Selective Data Acquisition in the Wild for Model Charging

Authors:
Chengliang Chai (Tsinghua University) Jiabin Liu (Tsinghua University) Nan Tang (Qatar Computing Research Institute, HBKU) Guoliang Li (Tsinghua University)* Yuyu Luo (Tsinghua University)

Abstract

The lack of sufficient labeled data is a key bottleneck for practitioners in many real-world supervised machine learning (ML) tasks. In this paper, we study a new problem, namely selective data acquisition in the wild for model charging: given a supervised ML task and data in the wild (e.g. enterprise data warehouses, online data repositories, data markets, and so on), the problem is to select labeled data instances from the data in the wild as additional train data that can help the ML task. It consists of two steps. The first step is to discover relevant datasets (e.g. tables with similar relational schema), which will result in a set of candidate datasets. Because these candidate datasets come from different sources and may follow different distributions, not all data instances they contain can help.
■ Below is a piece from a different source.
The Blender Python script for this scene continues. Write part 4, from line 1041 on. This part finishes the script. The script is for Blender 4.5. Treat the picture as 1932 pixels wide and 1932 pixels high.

The second step is to select which data instances from these candidate datasets should be used. We build an end-to-end solution to solve this problem. For step 1, we piggyback off-the-shelf data discovery tools. Technically, our focus is on step 2, for which we propose a solution framework called Dataselect. It first clusters all data instances from candidate datasets such that each cluster contains similar data instances from different sources. It then iteratively picks which cluster to use, samples data instances (i.e., a mini-batch) from the picked cluster, evaluates the mini-batch, and then revises the search criteria by learning from the feedback (i.e., reward) based on the evaluation. We propose a multi-armed bandit based solution and a Deep Q Networks-based reinforcement learning solution. Experiments using both relational and image datasets show that our methods outperform baselines for selecting data instances from candidate datasets obtained from multiple sources, including using the entire candidate datasets, selecting only similar data instances, active learning-based methods, and using coresets.